The LLVM test suite contains static stackmap tests: static in the sense that they only check that the emitted stackmap section looks somewhat feasible.
I wanted to add tests that check that the locations described in the stackmap section do in fact hold the correct data *at runtime*.
This diff is a start at that. It needs more work (test more types and location kinds) but I wanted to raise a "draft" for early comments.
OK, so how does this work?
For each architecture there is a input_$ARCH.ll containing a function called @run_test. In that function is a series of pairs of calls like:
call void llvm.experimental.stackmap(i64 0, i32 0, i32 50); call void sm_inspect()
The former emits the stackmap section at compile time, the latter checks *at runtime* that the storage referenced by the stackmap: a) is in the expected kind of storage (register, memory, constant etc.), and b) contains the right value. It does this by printing stuff to stdout which is then checked by your usual llvm-lit reference output stuff.
(For the above example, we expect some bytes stored directly inside the stackmap record's constant field to be, when casted to i32 , the integer value 50).
I've only made an x86_64 input so far. This demonstrates constant integers and integers in registers.
One nasty thing I've realised is that there is no guarantee that the live state isn't trashed between the call to llvm.experimental.stackmap() and sm_inspect().

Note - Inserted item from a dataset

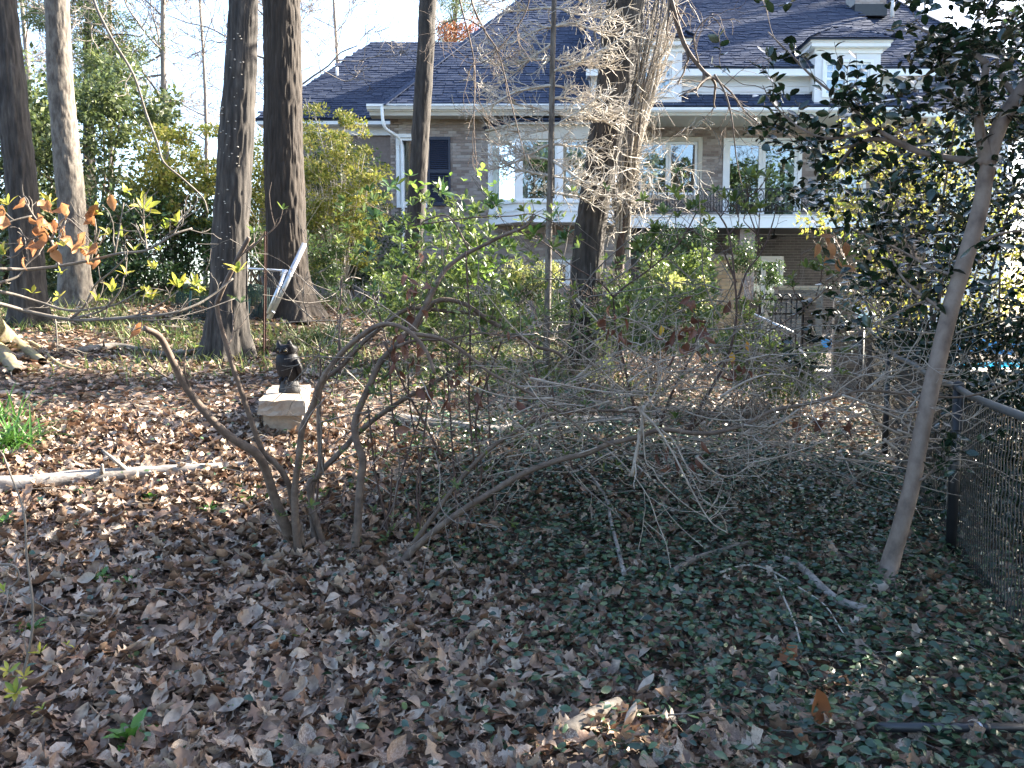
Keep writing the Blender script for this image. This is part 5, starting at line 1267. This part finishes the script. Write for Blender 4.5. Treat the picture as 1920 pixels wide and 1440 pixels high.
pale = [(D([(1160, 770), (1200, 770), (1210, 860), (1225, 880), (1240, 905), (1290, 950), (1335, 975)], 5.0, 4.9), .006, .003),
        (D([(1200, 770), (1230, 800), (1262, 850), (1290, 905), (1330, 975), (1365, 1000)], 5.0, 4.7), .008, .003),
        (D([(1208, 760), (1203, 800), (1195, 840), (1185, 893)], 5.0, 5.0), .009, .013),
        (D([(1240, 806), (1265, 830), (1300, 900), (1320, 940)], 5.0, 4.8), .004, .002),
        (D([(1395, 797), (1440, 800), (1500, 780), (1560, 790), (1640, 765)], 5.0, 5.0), .005, .002),
        (D([(1579, 741), (1640, 760), (1700, 775), (1760, 765), (1800, 790)], 5.0, 4.9), .006, .003),
        (D([(1624, 732), (1660, 700), (1690, 690), (1710, 650)], 5.0, 5.0), .005, .002),
        (D([(1725, 741), (1690, 790), (1740, 800), (1780, 775), (1850, 790)], 5.0, 4.9), .005, .002),
        (D([(935, 760), (965, 790), (1000, 820), (1030, 870)], 5.2, 5.2), .007, .004),
        (D([(1080, 560), (1160, 640), (1240, 690), (1330, 745), (1420, 800)], 5.6, 5.2), .006, .003)]
stems(az, pale, 'bark_arch', ntw=5, tl=.25, n=6)
thin = []
for x0, y0, x1, y1 in [(873, 470, 890, 880), (770, 527, 775, 1040), (808, 700, 790, 1010), (640, 520, 637, 700), (693, 530, 742, 830), (720, 640, 830, 860), (795, 760, 700, 1040), (940, 640, 870, 1000), (912, 700, 930, 960), (1035, 720, 1075, 880), (600, 640, 585, 1040), (690, 760, 740, 1060), (835, 640, 860, 1000), (650, 900, 690, 1060), (990, 640, 1010, 850), (735, 880, 720, 1060)]:
    m_ = [(x0, y0), (x0 * .6 + x1 * .4 + rng.normal() * 10, y0 * .6 + y1 * .4), (x0 * .3 + x1 * .7 + rng.normal() * 8, y0 * .3 + y1 * .7), (x1, y1)]
    thin.append((D(m_, 5.5 + rng.uniform(-.3, .5), 5.4), .0055, .009))
tips += stems(az, thin, 'bark_redstem', ntw=4, tl=.3, n=6)
twigs_ = MB()
for k in range(170):
    q = P(rng.uniform(560, 1500), rng.uniform(520, 900), rng.uniform(4.9, 7.0)); a = unit([rng.normal(), rng.normal() * .6, rng.normal() * .7])
    grow(twigs_, q, a, rng.uniform(.4, 1.0), .005, 2, wig=.12, n=4, kids=(1, 2), minr=.0022)
tag(twigs_.build('twig', M['bark_grey'], az), kind='stuff')
twigs_ = MB()
for k in range(120):
    q = P(rng.uniform(620, 1800), rng.uniform(620, 900), rng.uniform(5, 7.0)); a = unit([rng.normal(), rng.normal() * .6, rng.normal() * .5])
    grow(twigs_, q, a, rng.uniform(.4, 1.0), .005, 2, wig=.12, n=4, kids=(1, 2), minr=.0022)
tag(twigs_.build('twig', M['bark_arch'], az), kind='stuff')
arch = []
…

It works in practice (by chance?) but only because:
- sm_inspect() takes no arguments, so the argument registers are untouched.
- I've added some notail, as tail call optimisations were moving stuff around between the two calls.
But in general, I think the compiler could do anything it wants to realise the call to sm_inspect(). How do we feel about this? Maybe we can't reliably test llvm.experimental.stackmap, but we may be able to test llvm.experimental.patchpoint as it emits stackmaps *and* does a call "atomically". There should be no window in which state could be trashed(?). I've not tried that, it's just a theory.
Other small questions:
- Is LLVM going to be deterministic with regards to where values are being stored?
- Do we need to test different optimisation levels? It occurs to me that I'm not sure what opt level I'm actually testing here!
- In CMakelists.txt is ${ARCH} the right variable to use? I'm only testing 64-bit x86 here, but ${ARCH} is x86 for me... Will it try to run my tests on 32-bit x86?
(If we want to test other arches, someone with the machines will need to add test inputs and reference outputs -- I only have x86_64).
I'm surprised to see text IR here. It's not stable so this could be problematic. Are there other existing tests written in text IR?